What’s Up With the Epigraph?

Epigraphs are like little appetizers to the great entrée of a story. They illuminate important aspects of the story, and they get us headed in the right direction.

EPIGRAPH:

Breathes there the man, with soul so dead,
Who never to himself hath said,
         'This is my own, my native land!'
Whose heart hath ne'er within him burn'd
As home his footsteps he hath turn'd
         From wandering on a foreign strand?
                                           — Sir Walter Scott

What's up with the epigraph?

In the novel, we learn that Campbell writes medieval romances—quest narratives with heroes, villains, and damsels in distress. His work sounds less like actual medieval texts, though, and more like 18th- and 19th-century renditions of medieval works.

This epigraph is a snippet of a longer 18th-century poem by Sir Walter Scott called The Lay of the Last Minstrel, which was inspired by medieval ballads. This portion is from Canto VI, called, um, "Patriotism." The lines basically say that if you're not patriotic and super proud to be from your homeland, then you're dead inside. Ouch.

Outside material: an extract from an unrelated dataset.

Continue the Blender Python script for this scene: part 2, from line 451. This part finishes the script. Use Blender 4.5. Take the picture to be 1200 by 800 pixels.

One tricky bit here is that Scott is from Scotland (right—who'd have guessed?), so he's mainly thinking about the complicated situation in Great Britain. That is, he's proud to be from Scotland, even though the English took control over it; similarly, he thinks the English should be proud to be English even in the face of Norman French influence. He's not really concerned about people who are foreign to him being patriotic, though—as in, dude's not losing sleep about Italian civic pride or anything.

Yeah, well, all those foggy patriotic and nationalistic ideas come with consequences, and you need look no further than Nazi Germany to see what those consequences can be. What differentiates Scott's text from propaganda? Does anything, really?